Required task:
Write out each line that follows exactly as it stands, without the pictures.

Dataset excerpt:
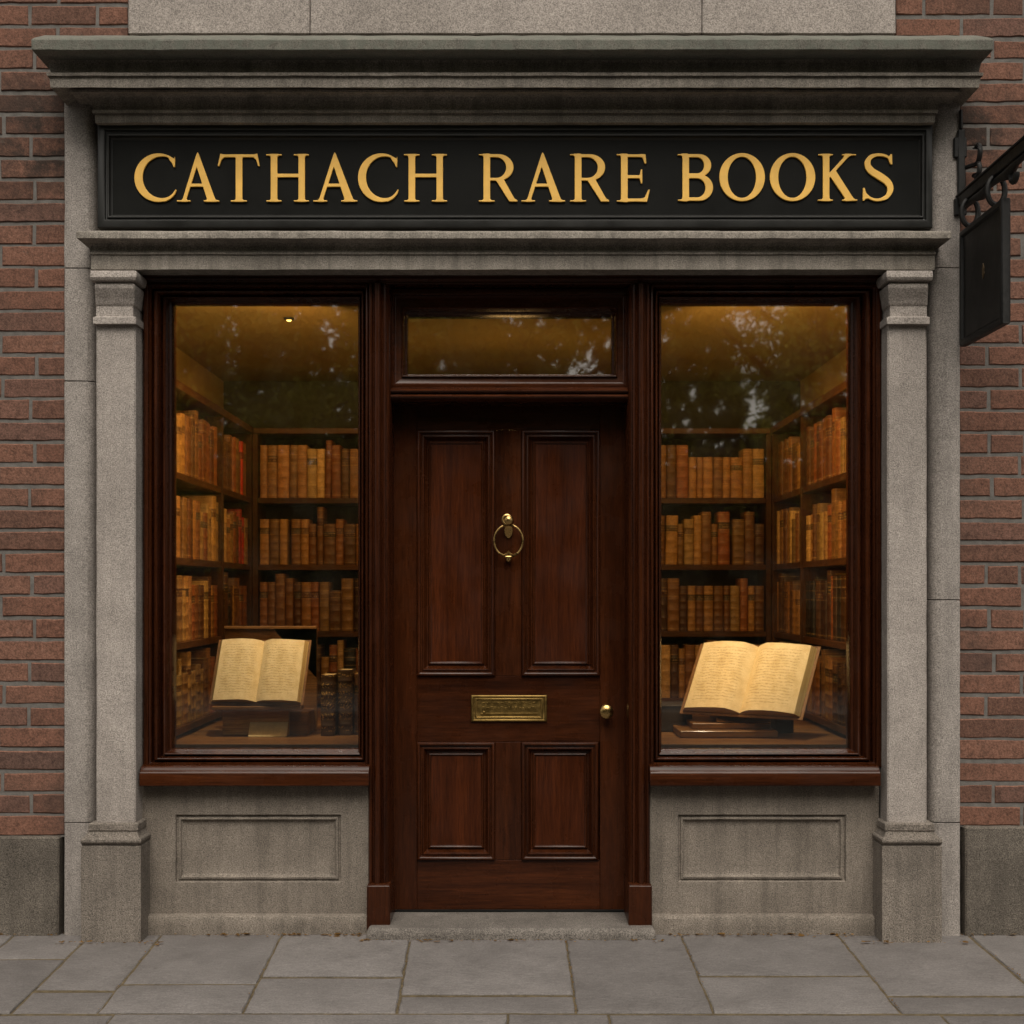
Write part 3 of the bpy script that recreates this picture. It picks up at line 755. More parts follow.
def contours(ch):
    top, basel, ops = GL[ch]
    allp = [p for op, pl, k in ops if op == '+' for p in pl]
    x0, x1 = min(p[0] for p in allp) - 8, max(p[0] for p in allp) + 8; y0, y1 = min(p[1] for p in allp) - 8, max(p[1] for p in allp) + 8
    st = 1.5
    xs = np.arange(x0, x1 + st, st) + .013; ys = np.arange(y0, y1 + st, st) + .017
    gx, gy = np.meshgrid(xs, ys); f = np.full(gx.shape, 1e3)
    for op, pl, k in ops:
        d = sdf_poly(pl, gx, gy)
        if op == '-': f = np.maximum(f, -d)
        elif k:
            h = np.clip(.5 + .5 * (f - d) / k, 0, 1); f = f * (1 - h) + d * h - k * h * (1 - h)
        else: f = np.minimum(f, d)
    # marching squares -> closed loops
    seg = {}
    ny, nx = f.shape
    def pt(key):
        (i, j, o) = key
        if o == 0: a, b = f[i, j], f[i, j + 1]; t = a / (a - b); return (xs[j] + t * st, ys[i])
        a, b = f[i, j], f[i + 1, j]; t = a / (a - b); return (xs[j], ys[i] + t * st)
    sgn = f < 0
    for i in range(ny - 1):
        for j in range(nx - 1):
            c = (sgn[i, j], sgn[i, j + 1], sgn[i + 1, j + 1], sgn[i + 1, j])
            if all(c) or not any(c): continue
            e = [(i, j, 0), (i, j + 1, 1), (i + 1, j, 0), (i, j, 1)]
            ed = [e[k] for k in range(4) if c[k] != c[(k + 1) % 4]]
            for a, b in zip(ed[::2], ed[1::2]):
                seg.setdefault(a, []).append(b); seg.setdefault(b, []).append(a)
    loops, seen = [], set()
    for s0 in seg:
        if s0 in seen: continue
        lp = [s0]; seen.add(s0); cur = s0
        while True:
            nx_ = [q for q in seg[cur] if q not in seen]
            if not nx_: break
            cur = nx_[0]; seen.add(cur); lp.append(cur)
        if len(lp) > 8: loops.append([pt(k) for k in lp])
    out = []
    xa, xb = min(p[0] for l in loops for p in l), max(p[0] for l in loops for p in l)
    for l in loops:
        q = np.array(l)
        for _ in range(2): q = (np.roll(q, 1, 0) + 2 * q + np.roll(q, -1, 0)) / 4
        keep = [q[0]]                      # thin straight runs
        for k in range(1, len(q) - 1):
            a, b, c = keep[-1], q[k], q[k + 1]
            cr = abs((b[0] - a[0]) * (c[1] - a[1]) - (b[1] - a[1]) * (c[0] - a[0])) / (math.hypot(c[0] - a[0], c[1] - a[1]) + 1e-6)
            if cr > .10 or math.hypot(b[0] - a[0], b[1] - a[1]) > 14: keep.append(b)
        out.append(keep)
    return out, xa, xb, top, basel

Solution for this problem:
Write part 3 of the bpy script that recreates this picture. It picks up at line 755. More parts follow.
def contours(ch):
    top, basel, ops = GL[ch]
    allp = [p for op, pl, k in ops if op == '+' for p in pl]
    x0, x1 = min(p[0] for p in allp) - 8, max(p[0] for p in allp) + 8; y0, y1 = min(p[1] for p in allp) - 8, max(p[1] for p in allp) + 8
    st = 1.5
    xs = np.arange(x0, x1 + st, st) + .013; ys = np.arange(y0, y1 + st, st) + .017
    gx, gy = np.meshgrid(xs, ys); f = np.full(gx.shape, 1e3)
    for op, pl, k in ops:
        d = sdf_poly(pl, gx, gy)
        if op == '-': f = np.maximum(f, -d)
        elif k:
            h = np.clip(.5 + .5 * (f - d) / k, 0, 1); f = f * (1 - h) + d * h - k * h * (1 - h)
        else: f = np.minimum(f, d)
    # marching squares -> closed loops
    seg = {}
    ny, nx = f.shape
    def pt(key):
        (i, j, o) = key
        if o == 0: a, b = f[i, j], f[i, j + 1]; t = a / (a - b); return (xs[j] + t * st, ys[i])
        a, b = f[i, j], f[i + 1, j]; t = a / (a - b); return (xs[j], ys[i] + t * st)
    sgn = f < 0
    for i in range(ny - 1):
        for j in range(nx - 1):
            c = (sgn[i, j], sgn[i, j + 1], sgn[i + 1, j + 1], sgn[i + 1, j])
            if all(c) or not any(c): continue
            e = [(i, j, 0), (i, j + 1, 1), (i + 1, j, 0), (i, j, 1)]
            ed = [e[k] for k in range(4) if c[k] != c[(k + 1) % 4]]
            for a, b in zip(ed[::2], ed[1::2]):
                seg.setdefault(a, []).append(b); seg.setdefault(b, []).append(a)
    loops, seen = [], set()
    for s0 in seg:
        if s0 in seen: continue
        lp = [s0]; seen.add(s0); cur = s0
        while True:
            nx_ = [q for q in seg[cur] if q not in seen]
            if not nx_: break
            cur = nx_[0]; seen.add(cur); lp.append(cur)
        if len(lp) > 8: loops.append([pt(k) for k in lp])
    out = []
    xa, xb = min(p[0] for l in loops for p in l), max(p[0] for l in loops for p in l)
    for l in loops:
        q = np.array(l)
        for _ in range(2): q = (np.roll(q, 1, 0) + 2 * q + np.roll(q, -1, 0)) / 4
        keep = [q[0]]                      # thin straight runs
        for k in range(1, len(q) - 1):
            a, b, c = keep[-1], q[k], q[k + 1]
            cr = abs((b[0] - a[0]) * (c[1] - a[1]) - (b[1] - a[1]) * (c[0] - a[0])) / (math.hypot(c[0] - a[0], c[1] - a[1]) + 1e-6)
            if cr > .10 or math.hypot(b[0] - a[0], b[1] - a[1]) > 14: keep.append(b)
        out.append(keep)
    return out, xa, xb, top, basel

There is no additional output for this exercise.